Découpage chronologique
L’option de C’était la guerre d’Algérie, de Georges-Marc Benamou et Benjamin Stora, est sensiblement différente, à commencer par un découpage chronologique accordant une large place aux origines de la colonisation. « Il fallait raconter la violence de la conquête et des dépossessions foncières pour comprendre pourquoi la guerre a éclaté plus d’un siècle plus tard », souligne M. Stora.
L’autre parti pris assumé des auteurs est de mettre l’accent sur les « rendez-vous manqués », de l’échec du projet du « royaume arabe » de Napoléon III, torpillé par le « pouvoir naissant de l’armée en Algérie », aux multiples trahisons de la promesse d’égalité par une République acculant au désespoir les plus modérés des musulmans.

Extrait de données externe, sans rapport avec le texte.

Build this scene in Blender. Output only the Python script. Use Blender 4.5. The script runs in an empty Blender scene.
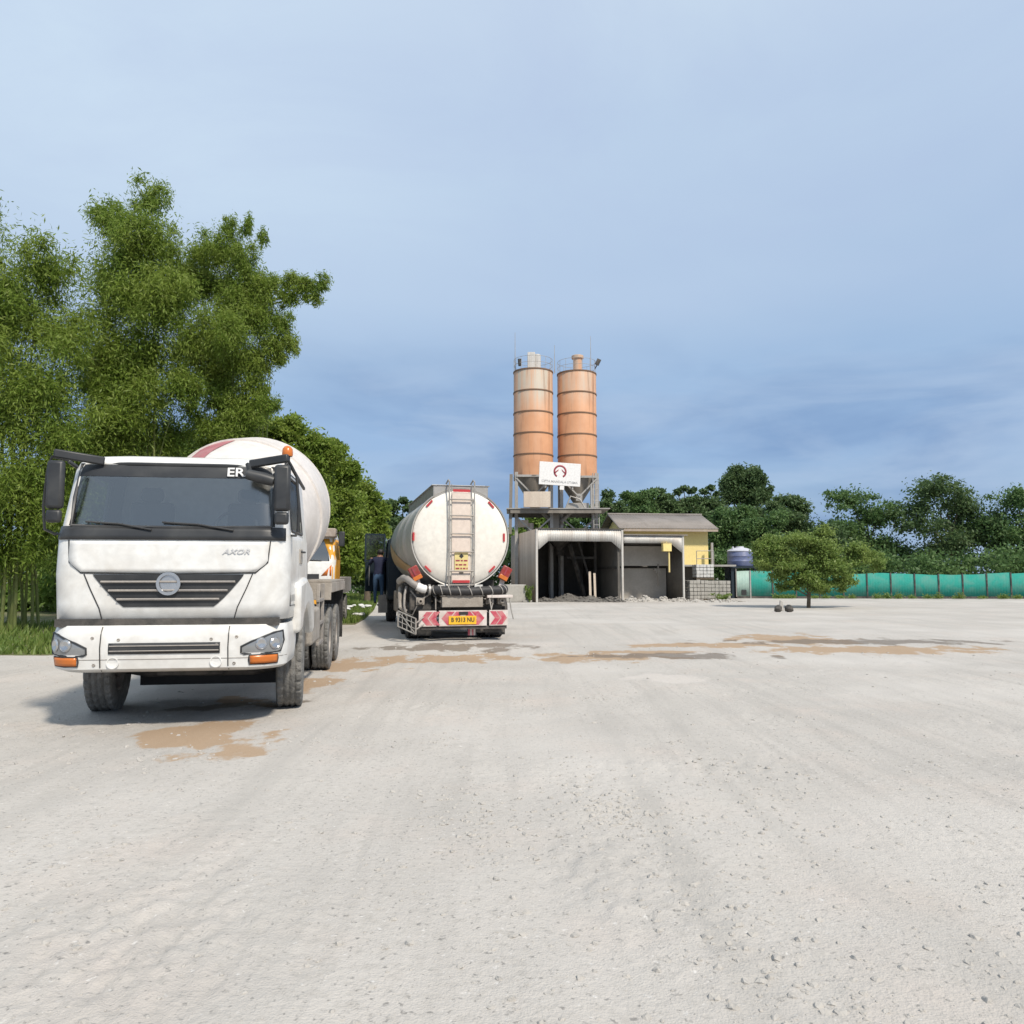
import bpy, bmesh, math, random
import numpy as np
from mathutils import Vector, Matrix, noise
R = math.radians
C = bpy.context.scene.collection
rnd = random.Random(7)

# ------------------------------------------------------------------ camera
FPX, PITCH, CAMH = 757.0, R(4.68), 1.6
scene = bpy.context.scene
cd = bpy.data.cameras.new('camera'); cam = bpy.data.objects.new('camera', cd); C.objects.link(cam)
cam.location = (0, 0, CAMH); cam.rotation_euler = (R(90) + PITCH, 0, 0)
cd.sensor_width = 36; cd.lens = 36 * FPX / 1024; cd.clip_start = .1; cd.clip_end = 3000
scene.camera = cam
def at(px, v, Y):
    dx, dz = (px - 512) / FPX, (512 - v) / FPX
    cy = math.cos(PITCH) - dz * math.sin(PITCH); cz = math.sin(PITCH) + dz * math.cos(PITCH)
    k = Y / cy
    return Vector((dx * k, Y, CAMH + cz * k))
def gat(px, v):
    a = math.atan((v - 512) / FPX) - PITCH
    Y = CAMH / math.tan(a)
    p = at(px, v, Y); p.z = 0
    return p

# ------------------------------------------------------------------ materials
def newmat(name):
    m = bpy.data.materials.new(name); m.use_nodes = True
    nt = m.node_tree; b = nt.nodes['Principled BSDF']
    return m, nt, b
def N(nt, t, **kw):
    n = nt.nodes.new(t)
    for k, v in kw.items(): setattr(n, k, v)
    return n
def mixc(nt, fac, a, b, bt='MIX'):
    m = N(nt, 'ShaderNodeMix', data_type='RGBA', blend_type=bt)
    for s, v in ((0, fac), (6, a), (7, b)):
        if hasattr(v, 'is_output'): nt.links.new(v, m.inputs[s])
        elif s == 0: m.inputs[0].default_value = v
        else: m.inputs[s].default_value = (*v[:3], 1)
    return m.outputs[2]
def noisef(nt, scale, detail=4, lo=.4, hi=.6, vec=None, dist=0, rough=.55):
    n = N(nt, 'ShaderNodeTexNoise'); n.inputs['Scale'].default_value = scale
    n.inputs['Detail'].default_value = detail; n.inputs['Distortion'].default_value = dist
    n.inputs['Roughness'].default_value = rough
    if vec is not None: nt.links.new(vec, n.inputs['Vector'])
    r = N(nt, 'ShaderNodeMapRange'); r.inputs[1].default_value = lo; r.inputs[2].default_value = hi
    nt.links.new(n.outputs[0], r.inputs[0])
    return r.outputs[0]
def objvec(nt, scale=(1, 1, 1), rot=(0, 0, 0)):
    t = N(nt, 'ShaderNodeTexCoord'); m = N(nt, 'ShaderNodeMapping')
    m.inputs['Scale'].default_value = scale; m.inputs['Rotation'].default_value = rot
    nt.links.new(t.outputs['Object'], m.inputs[0])
    return m.outputs[0]
def mat(name, col, rough=.5, metal=0, dirt=None, amt=.5, dscale=2.0, streak=False, bump=0, bscale=30, spec=.5, fine=.08):
    """paint, metal or masonry with dirt patches (or vertical streaks) of a colour of its own"""
    m, nt, b = newmat(name)
    out = None
    v = objvec(nt, (1, 1, .12) if streak else (1, 1, 1))
    f = noisef(nt, 9, 5, .3, .7, objvec(nt))
    c2 = tuple(c * (1 - fine * 2) for c in col)
    out = mixc(nt, f, col, c2)
    if dirt:
        d = noisef(nt, dscale, 6, .42, .72, v, .6)
        g = N(nt, 'ShaderNodeMath', operation='MULTIPLY'); nt.links.new(d, g.inputs[0]); g.inputs[1].default_value = amt
        out = mixc(nt, g.outputs[0], out, dirt)
    nt.links.new(out, b.inputs['Base Color'])
    b.inputs['Roughness'].default_value = rough; b.inputs['Metallic'].default_value = metal
    b.inputs['Specular IOR Level'].default_value = spec
    if bump:
        n = N(nt, 'ShaderNodeTexNoise'); n.inputs['Scale'].default_value = bscale; n.inputs['Detail'].default_value = 6
        nt.links.new(objvec(nt), n.inputs['Vector'])
        bp = N(nt, 'ShaderNodeBump'); bp.inputs['Strength'].default_value = bump; bp.inputs['Distance'].default_value = .03
        nt.links.new(n.outputs[0], bp.inputs['Height']); nt.links.new(bp.outputs[0], b.inputs['Normal'])
    return m
M = {}
dust = (.42, .38, .33)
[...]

Troisième choix, Benamou et Stora valorisent des personnages historiques (Messali Hadj, Ferhat Abbas) témoignant de la pluralité des courants du nationalisme algérien, non réductible à l’orthodoxie du FLN, ainsi que des figures intellectuelles (Albert Camus, Germaine Tillion) ayant vainement tenté d’ouvrir d’autres voies que celles de l’inéluctabilité d’une violence indiscriminée.
Les civils paieront un prix élevé à cette dernière, comme en témoigne, notamment, le massacre par un chef local du FLN de 374 habitants du village « traître » de Melouza, en mai 1957, M. Stora réexhumant pour l’occasion les témoignages glaçants déjà diffusés dans son documentaire pionnier, Les Années algériennes (1991). « Il faut aussi que les Algériens assument leur histoire », observe l’historien.

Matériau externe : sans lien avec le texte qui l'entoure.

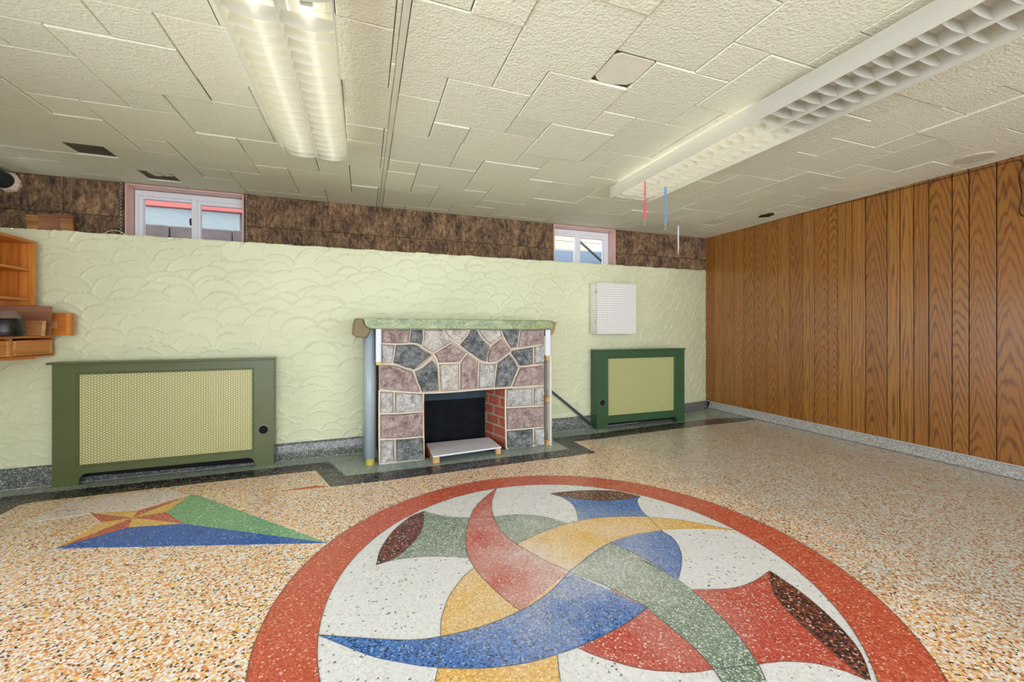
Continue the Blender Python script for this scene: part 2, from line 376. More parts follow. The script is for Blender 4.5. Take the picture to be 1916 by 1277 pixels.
def glass():
    m, nt, b = newmat('window_glass'); nt.nodes.remove(b); out = nt.nodes['Material Output']
    t = N(nt, 'ShaderNodeBsdfTransparent'); g = N(nt, 'ShaderNodeBsdfGlossy'); g.inputs['Roughness'].default_value = .02
    t.inputs[0].default_value = (.95, .97, 1, 1)
    fr = N(nt, 'ShaderNodeFresnel'); fr.inputs[0].default_value = 1.45
    x = N(nt, 'ShaderNodeMixShader'); nt.links.new(fr.outputs[0], x.inputs[0]); nt.links.new(t.outputs[0], x.inputs[1]); nt.links.new(g.outputs[0], x.inputs[2])
    nt.links.new(x.outputs[0], out.inputs[0]); return m
M['glass'] = glass()
M['clear'] = None
def clearp():
    m, nt, b = newmat('clear_smoky_plastic'); nt.nodes.remove(b); out = nt.nodes['Material Output']
    t = N(nt, 'ShaderNodeBsdfTransparent'); t.inputs[0].default_value = (.80, .76, .72, 1)
    g = N(nt, 'ShaderNodeBsdfGlossy'); g.inputs['Roughness'].default_value = .08
    d = N(nt, 'ShaderNodeBsdfDiffuse'); d.inputs[0].default_value = S(170, 150, 136)
    x = N(nt, 'ShaderNodeMixShader'); x.inputs[0].default_value = .12; nt.links.new(t.outputs[0], x.inputs[1]); nt.links.new(g.outputs[0], x.inputs[2])
    y = N(nt, 'ShaderNodeMixShader'); y.inputs[0].default_value = .30; nt.links.new(x.outputs[0], y.inputs[1]); nt.links.new(d.outputs[0], y.inputs[2])
    nt.links.new(y.outputs[0], out.inputs[0]); return m
M['clear'] = clearp()
M['jamb'] = plain('pink_brown_jamb', S(228, 184, 172), .3, var=.05)
M['out_pale'] = plain('pale_stucco', S(158, 174, 180), .8, var=.06, nscale=30, bmp=.4)
M['out_blue'] = plain('blue_stucco', S(126, 148, 170), .8, var=.06, nscale=30, bmp=.4)
M['out_pink'] = plain('salmon_fascia', S(188, 104, 100), .6)
M['out_stone'] = plain('brown_grey_block', S(108, 98, 98), .8, var=.25, nscale=7, bmp=.6)
M['out_cream'] = plain('cream_siding', S(206, 194, 172), .7)
M['out_well'] = plain('blue_grey_metal', S(118, 138, 160), .45, .2)
M['red_strap'] = plain('red_webbing', S(210, 88, 98), .7)
M['blue_strap'] = plain('blue_webbing', S(84, 146, 214), .7)
M['duct'] = plain('black_hose', S(46, 50, 54), .4)
M['foam'] = plain('pale_foam', S(216, 196, 186), .9, var=.12, nscale=40, bmp=.9)
M['vent_plate'] = plain('painted_plate', S(200, 197, 180), .5)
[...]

En cette saison documentaire particulièrement riche sur l’Algérie, les radios ne sont pas en reste avec la série de podcasts de RFI par Latifa Mouaoued sur les Algériennes issues de l’immigration (La France, mon bled. Femmes d’Algérie, filles de France : paroles et regards croisés) et la série de France Culture « La Guerre d’indépendance racontée par les Algériens », de Rafael Lewandowski et Rafik Zénine.
En guerre(s) pour l’Algérie, série documentaire de Raphaëlle Branche et Rafael Lewandowski (Fr., 2022, 6 x environ 50 min), disponible en intégralité sur Arte.tv, et C’était la guerre d’Algérie, série documentaire de Georges-Marc Benamou et Benjamin Stora (Fr., 2022, 5 x 52 min), disponible en intégralité sur France.tv.